Speed of Development
Speed of development helps you understand productivity rather than product quality. However, this metric indirectly impacts the product’s quality. How teams write production code has a huge role to play in how the quality of the product shapes up. Code reviews, feedback from running automated tests and executing exploratory tests, and how the team responds to this type of feedback and incorporates it into the codebase, all contribute to the state of code in production.
Defect Rate in relation to Automated Tests
While writing automated tests helps speed up feature delivery, it’s still important to look into what tests are being automated. Teams should always keep an eye on the defects being discovered during development or after deployment and how they are discovered.
There are two main aims of test automation; fast feedback when changing code and the ability to pick up defects when the product changes. If automated tests are not helping detect defects, then it’s important to review the value added by them.
Quality of Acceptance Criteria
Finally, one of the metrics which can greatly reduce waste for any team is the quality of acceptance criteria. If the acceptance criteria are incomplete or not clearly defined, it leads to the engineering of the solution which is not understood correctly and subsequently degrades the customer’s experience.
I have numbers. What do I do with them?
Often we have many metrics we can extract from our organization.

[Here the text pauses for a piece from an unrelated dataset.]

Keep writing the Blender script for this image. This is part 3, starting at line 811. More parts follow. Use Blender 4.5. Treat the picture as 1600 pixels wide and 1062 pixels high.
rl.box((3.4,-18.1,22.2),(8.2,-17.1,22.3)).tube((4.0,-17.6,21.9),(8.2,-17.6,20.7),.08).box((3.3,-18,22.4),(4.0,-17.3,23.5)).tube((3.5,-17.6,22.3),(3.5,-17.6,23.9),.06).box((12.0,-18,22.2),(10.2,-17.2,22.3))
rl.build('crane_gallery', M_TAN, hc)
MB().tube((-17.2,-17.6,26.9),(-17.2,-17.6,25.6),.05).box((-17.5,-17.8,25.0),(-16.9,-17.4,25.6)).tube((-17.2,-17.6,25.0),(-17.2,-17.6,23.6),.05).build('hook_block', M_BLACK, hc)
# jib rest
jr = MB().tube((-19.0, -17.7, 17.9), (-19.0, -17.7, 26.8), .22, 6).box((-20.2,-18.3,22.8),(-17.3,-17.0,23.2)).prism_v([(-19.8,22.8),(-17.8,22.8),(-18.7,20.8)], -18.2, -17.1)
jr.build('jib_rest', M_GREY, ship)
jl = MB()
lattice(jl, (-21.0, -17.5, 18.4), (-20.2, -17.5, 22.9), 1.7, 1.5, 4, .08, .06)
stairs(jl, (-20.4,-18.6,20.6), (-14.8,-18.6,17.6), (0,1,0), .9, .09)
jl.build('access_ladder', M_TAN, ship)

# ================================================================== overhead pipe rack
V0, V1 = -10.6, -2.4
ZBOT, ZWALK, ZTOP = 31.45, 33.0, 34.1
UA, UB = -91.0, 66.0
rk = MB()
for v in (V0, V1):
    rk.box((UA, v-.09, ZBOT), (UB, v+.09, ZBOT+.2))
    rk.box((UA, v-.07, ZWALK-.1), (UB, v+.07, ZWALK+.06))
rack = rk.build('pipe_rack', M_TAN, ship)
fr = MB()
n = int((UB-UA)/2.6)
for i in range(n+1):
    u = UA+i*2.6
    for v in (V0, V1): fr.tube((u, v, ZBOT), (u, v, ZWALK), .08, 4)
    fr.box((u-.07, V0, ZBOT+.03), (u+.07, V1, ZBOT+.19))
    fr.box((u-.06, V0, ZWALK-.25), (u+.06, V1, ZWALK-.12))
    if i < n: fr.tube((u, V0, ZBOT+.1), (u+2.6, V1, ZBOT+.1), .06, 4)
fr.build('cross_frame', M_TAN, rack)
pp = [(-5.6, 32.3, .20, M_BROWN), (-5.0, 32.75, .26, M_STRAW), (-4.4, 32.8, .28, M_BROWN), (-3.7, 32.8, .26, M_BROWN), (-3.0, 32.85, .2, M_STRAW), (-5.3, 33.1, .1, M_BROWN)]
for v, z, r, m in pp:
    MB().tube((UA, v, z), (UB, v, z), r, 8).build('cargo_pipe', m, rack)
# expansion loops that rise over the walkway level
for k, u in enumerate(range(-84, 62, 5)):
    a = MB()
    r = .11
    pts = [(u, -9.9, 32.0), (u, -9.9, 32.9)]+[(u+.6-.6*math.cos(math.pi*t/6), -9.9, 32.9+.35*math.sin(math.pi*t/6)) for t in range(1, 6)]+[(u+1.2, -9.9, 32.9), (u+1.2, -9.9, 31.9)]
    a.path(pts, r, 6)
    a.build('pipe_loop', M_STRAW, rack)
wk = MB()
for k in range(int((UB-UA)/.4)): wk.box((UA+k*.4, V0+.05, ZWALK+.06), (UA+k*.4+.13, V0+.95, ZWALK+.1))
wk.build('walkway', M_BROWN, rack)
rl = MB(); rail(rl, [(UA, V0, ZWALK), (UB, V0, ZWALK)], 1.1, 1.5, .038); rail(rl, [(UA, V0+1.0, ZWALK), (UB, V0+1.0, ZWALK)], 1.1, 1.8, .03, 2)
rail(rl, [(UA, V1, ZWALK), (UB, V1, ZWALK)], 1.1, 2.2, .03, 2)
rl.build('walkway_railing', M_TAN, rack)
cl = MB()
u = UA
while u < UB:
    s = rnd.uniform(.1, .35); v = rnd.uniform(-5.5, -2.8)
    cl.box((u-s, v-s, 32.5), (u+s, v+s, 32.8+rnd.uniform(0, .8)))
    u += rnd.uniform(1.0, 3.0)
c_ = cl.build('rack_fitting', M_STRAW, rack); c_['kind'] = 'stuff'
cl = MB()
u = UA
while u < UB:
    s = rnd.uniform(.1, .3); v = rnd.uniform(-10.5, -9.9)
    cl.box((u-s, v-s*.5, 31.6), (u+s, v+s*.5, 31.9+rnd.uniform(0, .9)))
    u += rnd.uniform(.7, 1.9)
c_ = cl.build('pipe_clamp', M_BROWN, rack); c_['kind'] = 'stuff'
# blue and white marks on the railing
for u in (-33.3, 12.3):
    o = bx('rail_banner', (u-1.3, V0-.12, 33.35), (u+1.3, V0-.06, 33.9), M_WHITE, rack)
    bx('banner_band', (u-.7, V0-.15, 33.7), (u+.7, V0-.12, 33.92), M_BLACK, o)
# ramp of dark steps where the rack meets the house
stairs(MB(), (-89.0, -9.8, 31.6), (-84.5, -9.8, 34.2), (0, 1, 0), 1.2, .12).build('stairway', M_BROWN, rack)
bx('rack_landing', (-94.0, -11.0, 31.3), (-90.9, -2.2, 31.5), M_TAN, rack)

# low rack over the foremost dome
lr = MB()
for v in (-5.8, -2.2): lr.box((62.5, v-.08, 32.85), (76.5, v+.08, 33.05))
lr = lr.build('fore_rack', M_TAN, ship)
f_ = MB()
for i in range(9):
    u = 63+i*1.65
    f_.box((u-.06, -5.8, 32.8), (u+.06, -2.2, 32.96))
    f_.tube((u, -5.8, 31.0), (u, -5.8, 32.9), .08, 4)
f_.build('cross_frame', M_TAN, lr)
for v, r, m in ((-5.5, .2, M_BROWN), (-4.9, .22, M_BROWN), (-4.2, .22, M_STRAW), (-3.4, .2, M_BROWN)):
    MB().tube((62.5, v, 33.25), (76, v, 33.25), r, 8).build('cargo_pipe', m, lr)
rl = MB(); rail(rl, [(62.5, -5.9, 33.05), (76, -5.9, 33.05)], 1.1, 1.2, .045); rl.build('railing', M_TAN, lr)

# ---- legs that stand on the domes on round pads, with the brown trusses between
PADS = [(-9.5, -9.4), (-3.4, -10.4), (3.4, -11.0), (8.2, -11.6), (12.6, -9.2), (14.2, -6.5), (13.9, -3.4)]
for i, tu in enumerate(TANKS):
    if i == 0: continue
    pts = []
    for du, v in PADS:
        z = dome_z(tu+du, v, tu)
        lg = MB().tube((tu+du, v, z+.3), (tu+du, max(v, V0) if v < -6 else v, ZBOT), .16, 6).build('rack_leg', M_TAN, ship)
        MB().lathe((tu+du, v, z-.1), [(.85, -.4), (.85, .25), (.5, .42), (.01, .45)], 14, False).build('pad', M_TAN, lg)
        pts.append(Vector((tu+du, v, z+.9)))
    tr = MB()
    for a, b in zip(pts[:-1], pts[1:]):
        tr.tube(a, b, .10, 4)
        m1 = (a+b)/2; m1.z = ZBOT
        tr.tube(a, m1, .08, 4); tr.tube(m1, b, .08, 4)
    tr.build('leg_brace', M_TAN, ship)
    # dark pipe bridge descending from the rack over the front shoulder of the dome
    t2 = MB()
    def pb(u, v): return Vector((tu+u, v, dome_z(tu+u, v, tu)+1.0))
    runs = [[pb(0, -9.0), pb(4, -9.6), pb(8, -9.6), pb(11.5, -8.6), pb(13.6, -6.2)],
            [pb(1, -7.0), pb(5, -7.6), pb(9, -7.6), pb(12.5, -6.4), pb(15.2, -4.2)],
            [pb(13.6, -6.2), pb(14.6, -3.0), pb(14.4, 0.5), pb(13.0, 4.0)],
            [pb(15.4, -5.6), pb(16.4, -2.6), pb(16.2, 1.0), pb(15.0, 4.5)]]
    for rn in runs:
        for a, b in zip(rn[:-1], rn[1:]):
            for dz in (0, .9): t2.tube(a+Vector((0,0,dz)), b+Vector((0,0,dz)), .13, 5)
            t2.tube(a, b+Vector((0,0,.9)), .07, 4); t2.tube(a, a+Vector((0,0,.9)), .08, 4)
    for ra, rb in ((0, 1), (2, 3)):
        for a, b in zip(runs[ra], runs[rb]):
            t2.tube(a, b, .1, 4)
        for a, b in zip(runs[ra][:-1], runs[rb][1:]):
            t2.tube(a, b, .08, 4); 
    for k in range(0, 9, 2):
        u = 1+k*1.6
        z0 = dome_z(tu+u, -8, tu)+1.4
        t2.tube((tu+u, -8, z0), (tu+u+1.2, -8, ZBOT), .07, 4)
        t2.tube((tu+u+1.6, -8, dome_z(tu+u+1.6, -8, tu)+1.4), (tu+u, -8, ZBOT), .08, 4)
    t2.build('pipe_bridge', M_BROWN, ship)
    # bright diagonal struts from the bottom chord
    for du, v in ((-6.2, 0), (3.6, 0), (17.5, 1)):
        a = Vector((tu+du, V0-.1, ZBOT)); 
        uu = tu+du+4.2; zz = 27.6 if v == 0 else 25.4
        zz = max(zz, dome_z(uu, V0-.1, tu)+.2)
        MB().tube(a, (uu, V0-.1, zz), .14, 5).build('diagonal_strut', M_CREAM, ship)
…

The problems arise when we just start publishing metrics without any narrative.
The narrative around metrics helps us understand how the numbers and metrics help us make decisions and improvements in an organization. For example, the number of defects is not useful until we know what components in a product those defects belong to, so that is where the product’s quality can be improved.
In the end, the goal is to enable teams to use the metrics to help improve the quality of the product they are building.